8/8/08 Changed Everything
Michael Cecire • August 15, 2008 • Uncategorized
Preface: I’ll be contributing periodically to DP from now on on issues of foreign policy (int’l security), urban policy, and development economics. For more on my background, you can check out the bio page on my badly-neglected personal blog where you will also find some of the stuff I’ve written cross-posted.
Foremost on my mind right now is the situation in Georgia (republic). Normally I would insert an obligatory half-joke referencing Hotlanta! or the Peach State, bur the solemnity of the ongoing crisis compels me to get to the point: Georgia marks a very stark turning point in US foreign relations. As the former US Ambassador to the Czech Republic has put it – we are now entering the ‘post-post-Soviet’ era. No one should be declaring the Cold War revived, but nor should this be said to indicate that the world in which we now live is any less dangerous. Let’s review: a revanchist (albeit weaker) Russia, ruled by a oligo-fascist KGB aristocracy, has emerged as a direct challenger to the post-Cold War liberal democratic order.
Oh, and should I mention their enormous nuclear capabilities or their patronage to terror-supporting states like Iran?
Georgia, in this respect, represents far more than merely a front line in a regional battle for a Russian energy monopoly, though it should be a concern. In fact, the brutal and premeditated aggression in Georgia is highly symbolic in Russia’s reemergence as a great power and the West’s shameful response, which could be interpreted as indicative of decline.
The attacks of 9/11 gave us our first taste of the end of the ‘end of history’ as Islamist fanatics rebelled against the liberal (read: capitalist) democratic world order. Rightly or not, the United States has dedicated untold resources into combating the scourge of violent jihadism – seeing it as a direct threat to our way of life – and has, in many respects, succeeded. However, it turns out that radical Islam was just the beginning.

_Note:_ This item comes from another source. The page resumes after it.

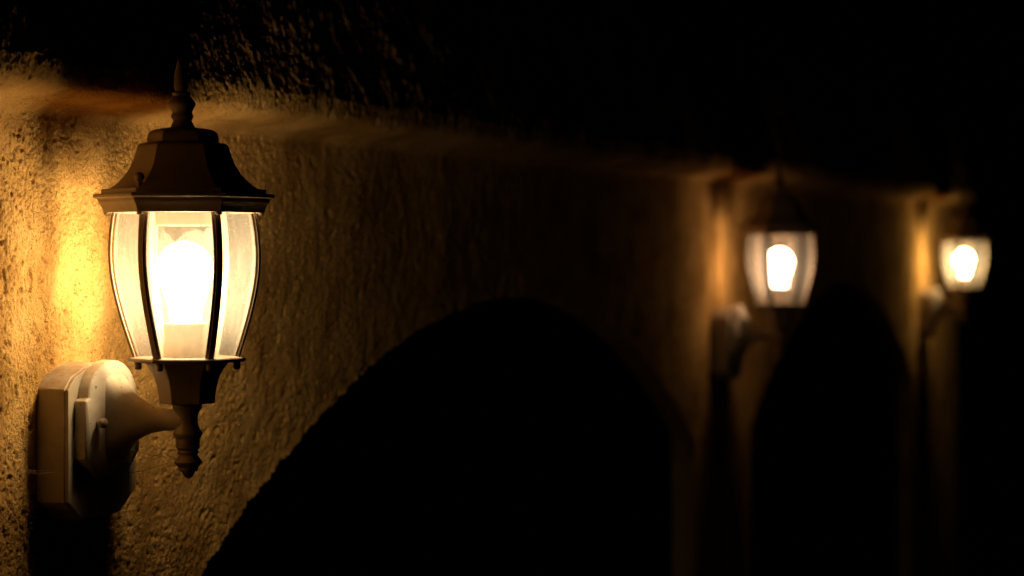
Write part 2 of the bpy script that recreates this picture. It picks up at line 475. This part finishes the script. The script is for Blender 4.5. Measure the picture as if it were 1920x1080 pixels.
def build_wall():
    us = [U0]
    while us[-1] < U1:
        u = us[-1]
        if u < 1.95: du = 0.02
        else:
            Y = 0.405 + 0.95 * u; du = 0.0016 * (Y / 2.55) ** 1.9
        us.append(u + du)
    us[-1] = U1
    us = np.array(us)
    # exact jamb columns: a pair of columns 0.1 mm apart at every jamb
    for c, _ in ARCHES:
        for e in (c - ARC_HALF, c + ARC_HALF):
            us = us[np.abs(us - e) > 0.0008]; us = np.concatenate([us, [e - 0.00005, e + 0.00005]])
    us = np.sort(us); nu = len(us)
    # rows above and below the cove foot
    ta = np.concatenate([np.linspace(0, 0.085, 64)[1:], np.linspace(0.085, 0.26, 105)[1:], np.linspace(0.26, 0.40, 40)[1:]])
    nb = 400
    zb, ins = arch_z(us)
    ragged = 0.0030 * fbm(us * 30, us * 0 + 3.3, 5, 5, 0.68)
    zb = zb + np.where(ins, ragged, 0)
    tb = np.linspace(0, 1, nb)
    Zl = zb[:, None] + (Z_COVE - zb)[:, None] * tb[None, :]
    n_up, z_up, _ = cove(ta)
    wob = 0.003 * fbm(us * 4, us * 0 + 1.0, 15, 3) + 0.005 * (us - 2.4)
    Zu = Z_COVE + np.broadcast_to(z_up[None, :], (nu, len(ta)))
    Zg = np.concatenate([Zl, Zu], axis=1)
    Ng = np.concatenate([np.zeros_like(Zl), np.broadcast_to(n_up[None, :], Zu.shape)], axis=1)
    Ug = np.broadcast_to(us[:, None], Zg.shape)
    blend = sstep(Z_COVE - 0.05, Z_COVE + 0.0, Zg)
    Zg = Zg + blend * wob[:, None]
    H = stucco(Ug, Zg)
    calm = 1 - 0.62 * np.exp(-((Zg - (Z_COVE + 0.022)) / 0.018) ** 2)      # the cove was smoothed by hand
    up = sstep(Z_COVE + 0.045, Z_COVE + 0.09, Zg)
    H = H * calm
    # coarse vertical drags on the upper band
    dr = fbm(Ug * 19 + 0.3 * Zg * 19, Zg * 11, 101, 5, 0.62)
    H = H + up * (0.0036 * np.maximum(dr - 0.38, 0) + 0.0013 * fbm(Ug * 85, Zg * 60, 111, 3, 0.65))
    lip = np.where(ins[:, None], np.exp(-((Zg - zb[:, None]) / 0.006) ** 2), 0)
    H = H + 0.0022 * lip * (0.3 + 1.2 * perlin(Ug * 40, Zg * 5, 7)) + 0.0015 * lip * fbm(Ug * 150, Zg * 150, 17, 2)
    Ng = Ng + H
    nr = Zg.shape[1]
    V = np.stack([Ng, Ug, Zg], -1).reshape(-1, 3)
    idx = np.arange(nu * nr).reshape(nu, nr)
    Q = [np.stack([idx[:-1, :-1], idx[1:, :-1], idx[1:, 1:], idx[:-1, 1:]], -1).reshape(-1, 4)]
    verts = [V]; base = len(V)
    T = -0.05
    # underside of arches / back / top / ends
    cols = nu
    def strip(a_idx, pts):
        nonlocal base
        verts.append(pts); b = np.arange(len(pts)) + base; base += len(pts)
        Q.append(np.stack([a_idx[:-1], b[:-1], b[1:], a_idx[1:]], -1)); return b
    # soffit in three steps, rough
    low = idx[:, 0]
    prev = low
    for f in (0.25, 0.6, 1.0):
        pts = np.stack([np.full(nu, T * f), us, zb + (0.002 * fbm(us * 40, us * 0 + 9 * f, 8, 3) if f < 1 else 0)], -1)
        prev = strip(prev, pts)
    b_low = prev
    b_top = strip(idx[:, -1], np.stack([np.full(nu, T), us, np.full(nu, Zg[0, -1])], -1))
    Q.append(np.stack([b_low[:-1], b_top[:-1], b_top[1:], b_low[1:]], -1))
    # piers down to the ground
    for k in range(nu - 1):
        pass
    runs = []; inpier = ~ins; start = None
    for k in range(nu):
        if inpier[k] and start is None: start = k
        if start is not None and (not inpier[k] or k == nu - 1):
            runs.append((start, k - 1 if not inpier[k] else k)); start = None
    for a, b in runs:
        if b - a < 2: continue
        cu = us[a:b + 1]; prev = low[a:b + 1]
        zs = np.concatenate([np.linspace(-0.46, -0.62, 70)[1:], np.linspace(-0.62, -1.72, 30)[1:]])
        fr = [prev]
        for zz in zs:
            pts = np.stack([stucco(cu, np.full_like(cu, zz)), cu, np.full_like(cu, zz)], -1)
            verts.append(pts); bb = np.arange(len(pts)) + base; base += len(pts)
            Q.append(np.stack([fr[-1][:-1], bb[:-1], bb[1:], fr[-1][1:]], -1)); fr.append(bb)
        pts = np.stack([np.full_like(cu, T), cu, np.full_like(cu, -1.72)], -1)
        verts.append(pts); bb = np.arange(len(pts)) + base; base += len(pts)
        Q.append(np.stack([b_low[a:b + 1][:-1], bb[:-1], bb[1:], b_low[a:b + 1][1:]], -1))
        for e in (0, -1):
            fe = np.array([f[e] for f in fr]); k = (a, b)[e]
            top = b_low[k]; bot = bb[e]
            n = len(fe); zz = np.concatenate([[-0.46], zs])
            pts = np.stack([np.full(n, T), np.full(n, cu[e]), zz], -1)
            verts.append(pts); b2 = np.arange(n) + base; base += n
            Q.append(np.stack([fe[:-1], b2[:-1], b2[1:], fe[1:]], -1))
    for e in (0, -1):      # the two free ends
        fe = idx[e]; n = len(fe)
        pts = np.stack([np.full(n, T), np.full(n, us[e]), Zg[e]], -1)
        verts.append(pts); b2 = np.arange(n) + base; base += n
        Q.append(np.stack([fe[:-1], b2[:-1], b2[1:], fe[1:]], -1))
    V = np.concatenate(verts).astype(np.float32); Qa = np.concatenate(Q).astype(np.int32)
    me = bpy.data.meshes.new('arcade_wall')
    me.vertices.add(len(V)); me.vertices.foreach_set('co', V.ravel())
    me.loops.add(Qa.size); me.loops.foreach_set('vertex_index', Qa.ravel())
    me.polygons.add(len(Qa)); me.polygons.foreach_set('loop_start', np.arange(0, Qa.size, 4, dtype=np.int32))
    me.update(calc_edges=True); me.validate()
    me.polygons.foreach_set('use_smooth', [True] * len(me.polygons))
    me.materials.append(M_WALL)
    o = bpy.data.objects.new('arcade_wall', me); COL.objects.link(o)
    o['label'] = 'rough ochre stucco wall with low arched openings that carries all the lanterns'
    o['category'] = 'wall'
    print('wall verts', len(V))
    return o
build_wall()

# ------------------------------------------------------------------ small things
def strand(pts, r):
    parts = []
    for a, b in zip(pts[:-1], pts[1:]): parts.append(tube(a, b, r, 5))
    return parts

def web(name, label, strands, r=0.00022):
    parts = []
    for s in strands:
        n = 10; p0, p1, sag = Vector(s[0]), Vector(s[1]), s[2]
        pts = []
        for i in range(n + 1):
            t = i / n; p = p0.lerp(p1, t); p.z -= sag * 4 * t * (1 - t)
            p += Vector((random.uniform(-1, 1), random.uniform(-1, 1), random.uniform(-1, 1))) * 0.0005
            pts.append(p)
        parts += strand(pts, r * random.uniform(0.7, 1.3))
    V, F = join(*parts); o = link(name, V, F, M_WEB)
    o['label'] = label; o['category'] = 'cobweb'
    return o

UL = 2.357
A = (0.100, UL + 0.0, Z_ARM - 0.016); B = (0.125, UL - .006, -.2345)
web('cobweb', 'dusty cobweb threads strung between the arm and turned column of the closest lantern',
    [((.098, UL, -.196), (.121, UL - .010, -.2210), .001), ((.104, UL - .004, -.196), (.122, UL - .011, -.2160), .0015),
     ((.002, UL + .06, -.2060), (.120, UL - .010, -.2170), .003), ((.004, UL - .0, -.2300), (.120, UL - .011, -.2120), .004),
     ((.110, UL, -.1950), (.124, UL - .008, -.2230), .0), ((.003, UL + .02, -.238), (.121, UL - .01, -.2240), .006)])
web('cobweb', 'faint pale spider threads left of the closest lantern\'s mounting block',
    [((.002, UL - .155, -.222), (.026, UL - .0745, -.230), .002), ((.003, UL - .155, -.2215), (.020, UL - .0745, -.228), .001),
     ], 0.00008)

V, F = [], []
for i, (w, t) in enumerate(((.0003, 0), (.0011, .3), (.0013, .55), (.0008, .8), (.0001, 1))):
    z = 0.0075 * (t - 0.5); x = 0.0045 + 0.0005 * t
    V += [(x, -w + .001 * t, z), (x + .0006, 0 + .001 * t, z), (x, w + .001 * t, z), (x - .0004, 0 + .001 * t, z)]
for i in range(4):
    for k in range(4):
        k2 = (k + 1) % 4; F.append((i * 4 + k, i * 4 + k2, i * 4 + 4 + k2, i * 4 + 4 + k))
gb = link('leaf_sliver', V, F, M_GREEN); gb.location = (0.0, 2.3145, 0.065)
gb['label'] = 'tiny green leaf sliver stuck to the stucco left of the closest lantern roof'; gb['category'] = 'leaf'

# ------------------------------------------------------------------ ground, sky
n = 24; V, F = [], []
S = 90.0
for i in range(n + 1):
    for j in range(n + 1):
        x = (i / n - .5) * 2 * S; y = (j / n - .5) * 2 * S
        V.append((x, y, 0))
for i in range(n):
    for j in range(n):
        a = i * (n + 1) + j; F.append((a, a + n + 1, a + n + 2, a + 1))
g = link('ground', V, F, M_GROUND, smooth=False); g.location = (0, 0, -1.70); g['kind'] = 'structure'
g['label'] = 'dark paved ground below the arcade wall'

w = bpy.data.worlds.new('World'); sc.world = w; w.use_nodes = True
bg = w.node_tree.nodes['Background']; bg.inputs[0].default_value = (0.3, 0.4, 0.7, 1); bg.inputs[1].default_value = 0.00005

# ------------------------------------------------------------------ camera
cam = bpy.data.cameras.new('camera'); co = bpy.data.objects.new('camera', cam); COL.objects.link(co)
co.location = (N_CAM, 0, 0); co.rotation_euler = (PI / 2, 0, THETA)
cam.sensor_width = 36; cam.lens = 4533 / 1920 * 36; cam.shift_y = -62 / 1920
cam.clip_start = 0.05; cam.clip_end = 500
cam.dof.use_dof = True; cam.dof.focus_distance = 2.60; cam.dof.aperture_fstop = 4.4; cam.dof.aperture_blades = 0
sc.camera = co

sc.render.engine = 'CYCLES'
c = sc.cycles
c.use_denoising = True
c.max_bounces = 24; c.diffuse_bounces = 5; c.glossy_bounces = 4; c.transparent_max_bounces = 32; c.transmission_bounces = 6
c.sample_clamp_indirect = 4.0; c.caustics_reflective = False; c.caustics_refractive = False
sc.view_settings.view_transform = 'Standard'; sc.view_settings.look = 'None'
sc.view_settings.exposure = 0; sc.view_settings.gamma = 1; sc.view_settings.use_curve_mapping = False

If 9/11 officiated the first concrete signs of violent backlash against the ‘end of history,’ then Russia’s bloodletting in Georgia represents something far more ominous: a powerful, nuclear-armed nation-state joining that rebellion against the primacy of capitalist democracy. How the West reacts now – as was true in 9/11 – will determine either the spread, or wilting, of democracy and civil rights across the world.
Maybe we’ve had it wrong all this time. Perhaps our conflict isn’t so much with radical Islam as it is with those who refuse to respect human rights, political freedoms, sovereign borders, and the like. What seems to be emerging is a very scary nexus of the Ahmadinejads, the Putins, and the Mugabes of the world; all of whom must be opposed.

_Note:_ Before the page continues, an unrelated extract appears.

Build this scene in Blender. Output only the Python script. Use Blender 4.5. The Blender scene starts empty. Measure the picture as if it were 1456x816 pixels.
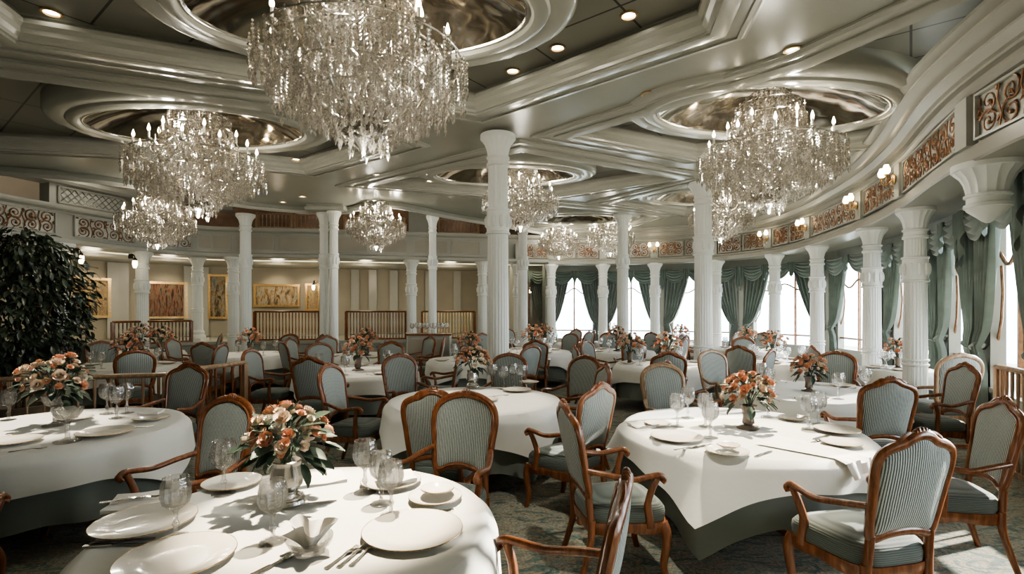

Indeed, America’s response to Russia’s outrage will resonate not only with the Moscow regime, but will be followed very closely by those hiding in the caves of Waziristan, by the Mullahs in Tehran, the thuggish strongmen in Latin America, and certainly the CCP mandarins in Beijing. The administration has so far dawdled – John McCain has been a very lonely source of political leadership during this crisis – but it is not too late to send a strong, resolute message that the West will no longer contribute to its own decline.